Diego Garzon, the building’s superintendent, said a tenant called him on the phone between 11 a.m. and noon to inform him about the smoke. 

“I went right away to the sixth floor and saw smoke coming out of it,” he said. 

Currao said at the press conference that the FDNY received notification around noon of a four-alarm fire at the top floor of the building. 

“We were met with a heavy fire condition; it quickly escalated through the alarms,” Currao said. “We had to call a fifth alarm as well as additional units.” 

The department used six tower ladders and six hand lines at the height of the blaze. 

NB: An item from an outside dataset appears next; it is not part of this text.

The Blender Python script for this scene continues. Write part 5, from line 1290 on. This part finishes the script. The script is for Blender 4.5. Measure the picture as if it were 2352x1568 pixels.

“On our floor alone there’s two elderly women who are in wheelchairs, so we were trying to evacuate them, helping them down and stuff,’ Maldonado said. “But nobody really knew what was going on until we left the building. And that’s when we saw the fire was way bigger than I think anybody expected.”

Damage is extensive throughout the building.

Maldonado said that the fire alarms she heard were quieter than she would have expected. 

“I just heard a little fire alarm, but I feel like I’ve heard louder fire alarms in school,” she said. “Like, I remember being in college and those fire alarms were way louder than the ones going on in the building.”

“I was just really in a panic, I wasn’t really thinking, I was so scared, and I didn’t really know what was going on,” Maldonado continued. “I didn’t know if it was coming from my apartment building, from the people across the way, if it was something electrical, if it was a gas fire—there were a lot of things being said, like ‘it was a fire on the roof,’ ‘it was in somebody’s apartment’—it was just a little bit of chaos.”

The cause of the fire is still under investigation.

The Red Cross is offering assistance to building residents at the nearby Children’s Lab School, where they have set up a reception center. 

“I’ve been here for more than 30 years in the building. Over the 30 years, we never had this happen,” Garzon said. 

Maldonado said that many residents have called the Sunnyside building home for years. 

“They’re friendly. They’re like family members to one another,” she said. “This is really their home, and they’re like the backbone of the community. So I really hope that they’re able to help them out, give them a place to stay, things that they need.”

Hundreds of emergency personnel responded to the flames.